A further consideration could also be the option of a shed style roof. This involves a south facing incline at a calculated angle that allows the solar panels to squeeze the maximum amount of energy out of the sun, no matter where in the sky it is located. If we went down this path, our “sunny house” would definitely catch the attention of passers-by with its notorious futurism. For now however, we have settled on the more familiar outlines of a standard residential building design.

So far, our concept has focused on turning a house into a solar power station in primarily winter conditions. But what about the summer? In the warmer periods of the year, our solar panels will work to cool the building by supplying electricity to air conditioners or other climate control systems.
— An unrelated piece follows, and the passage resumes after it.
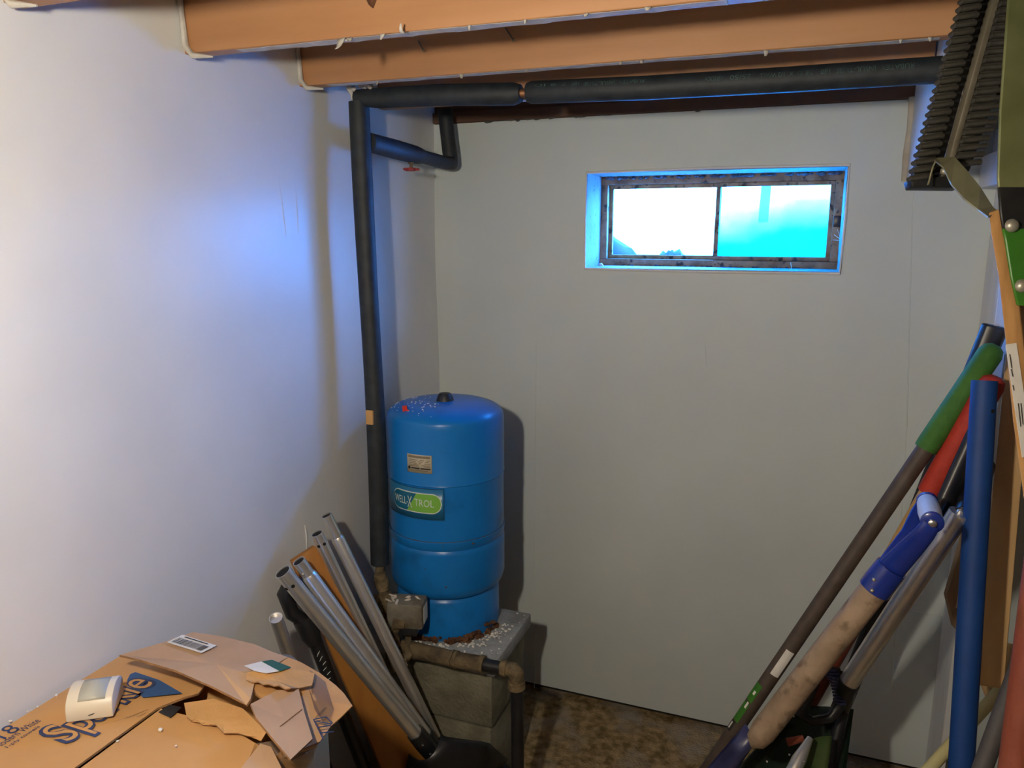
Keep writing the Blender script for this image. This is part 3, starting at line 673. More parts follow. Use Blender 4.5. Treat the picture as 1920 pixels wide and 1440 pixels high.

Furthermore, our multi-chamber double-glazed windows will prevent excess heat from entering from the outside. Finally, the pool will serve as an accumulator of excess heat, or even an air cooler if the water in it is forcibly cooled using any excess solar electricity generated in the summer.


From the research conducted to come up with this concept house built from solar panels, it has become clear that energy-producing, saving and storing housing does not have to follow traditional design principles. Remnants of the past such as foundations, basements, walls and classic roofing don’t have to be adhered to if you don’t want to. Not to mention the fact that a house built with these concepts in mind will require a much shorter construction time, as well as lower investments in equipment and capital. Our solar power station house turned out to be light, airy and even exotic in places.  Ultimately providing its residents with a lot of opportunities to live out their fantasies.

To top it off, our concept building will require less money and effort to maintain, while consuming much less energy in the winter. While specifics may vary depending on the size and final location, it even has potential to create a surplus of electricity in summer.

PS. This is how the sun sees our concept house built from solar panels:

House - solar station


PPS. The article was obviously created in a controversial, but fun manner.  Our goal was to evoke all sorts of emotions as you read.